Zweifel an Effizienz Vier Jahre danach ist das Unbehagen über den Hauptausschuss, das zeigt deren Antrag, vor allem bei den Linken groß. Obwohl im Gegensatz zu 2013 auf Antrag (19/85) aller übrigen Fraktionen zusätzlich zu diesem Super-Ausschuss noch die Einsetzung des Petitionsausschusses und des Ausschusses für Wahlprüfung, Immunität und Geschäftsordnung beschlossen wurde.

"Wenn eine kommissarische Bundesregierung logischerweise politisch nur eingeschränkt handlungsfähig ist, dann ist es von entscheidender Bedeutung, dass das Parlament voll und ganz handlungsfähig ist", betonte Jan Korte (Die Linke). Er bezweifelte, dass der Hauptausschuss mit seinen 47 Mitgliedern effizient die Arbeit des gesamten Bundestages erledigen könne. Man könne ohne Probleme die Ausschüsse schon heute einsetzen und nach erfolgter Regierungsbildung anpassen, so die Überzeugung des Linken.

Die Unionsfraktion kritisierte den Vorschlag der Linken dagegen als ineffizient. 22 Ausschüsse für einen Übergangszeitraum einzusetzen, sei wenig sinnvoll, sagte Michael Grosse-Bröhmer (CDU). "Wir glauben, wenn man mit einem Hauptausschuss die gleiche Wirkung erreichen und die gleiche Arbeit effizienter schaffen kann, dann sollten wir diesen auch einsetzen", lautete seine Begründung.

Für die FDP-Fraktion ist der Hauptausschuss ein "sachgemäßes Instrument, um vollumfänglich in allen Themenbereichen vertieft beraten zu können", zeigte sich Marco Buschmann überzeugt.
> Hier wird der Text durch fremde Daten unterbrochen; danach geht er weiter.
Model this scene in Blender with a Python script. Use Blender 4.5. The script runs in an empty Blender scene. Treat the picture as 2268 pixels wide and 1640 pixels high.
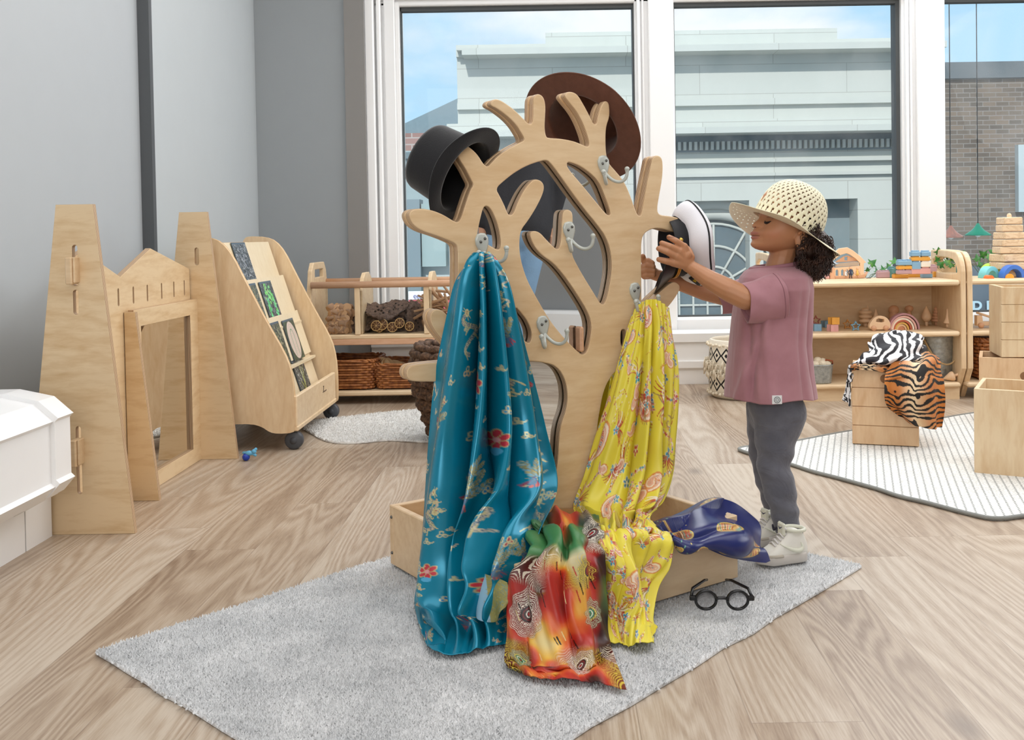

Voraussetzung sei aber, dass eine erfolgreiche Regierungsbildung absehbar sei. "Was nicht gehen wird, ist, dass hier über fünf, sechs, sieben oder sonst wie viele Monate mit diesem Provisorium gearbeitet wird", betonte Buschmann.

Kurzfristige Lösung Auch die SPD-Fraktion stellte klar, dass im Fall einer nicht absehbaren Regierungsbildung über die Einsetzung der Fachausschüsse diskutiert werden müsse. Carsten Schneider kündigte für diesen Fall an, "unverzüglich einen Einsetzungsbeschluss zu fassen, damit wir diesen Bundestag voll in die Gänge bringen". Alles andere sei nur eine kurzfristige Lösung, sagte er. Tatsächlich beendet der Hauptausschuss seine Arbeit, sobald die regulären Fachausschüsse eingesetzt werden.

Aus Sicht der AfD-Fraktion müsse die "Zeit parlamentarischer Rücksichtnahme angesichts der Bildung einer Regierung begrenzt sein", betonte Bernd Baumann. Sollte sich in den kommenden Wochen zeigen, dass "plötzlich sehr wichtige Gesetzesvorhaben einfach durchgewunken werden sollen", dann behalte sich seine Fraktion vor, die nötigen Fachausschüsse umgehend einzufordern, sagte Baumann.

Britta Haßelmann äußerte für ihre Fraktion, Bündnis 90/Die Grünen, Sympathie für den Linken-Antrag, denn der Hauptausschuss sei kein Ersatz für die Fachausschüsse. Immerhin habe man es aber erreicht, dass zusätzlich der Petitions- und der Geschäftsordnungsausschuss eingesetzt werden. Das sei ein gutes, schrittweises Verfahren, so Haßelmann.

Alle drei Ausschüsse konstituierten sich daraufhin am vergangenen Mittwoch. Der Hauptausschuss unter Vorsitz von Bundestagspräsident Wolfgang Schäuble (CDU) wird nun in den kommenden Wochen unter anderem über die Mandatsverlängerungen für die Auslandseinsätze der Bundeswehr beraten.

Der Geschäftsordnungsausschuss, den zunächst Bundestagsvizepräsident Hans-Peter Friedrich (CSU) leitet, fällte bereits seine ersten Entscheidungen: Er hob die Immunität zweier Abgeordneter aus Rheinland-Pfalz auf (Peter Bleser, CDU und Marcus Held, SPD), gegen die wegen des Verdachts auf Untreue beziehungsweise Verstoßes gegen das Parteiengesetz ermittelt wird. Und über zu wenige Petitionen kann sich der namensgebende Ausschuss unter Vorsitz von Thomas Oppermann (SPD) auch nicht beklagen.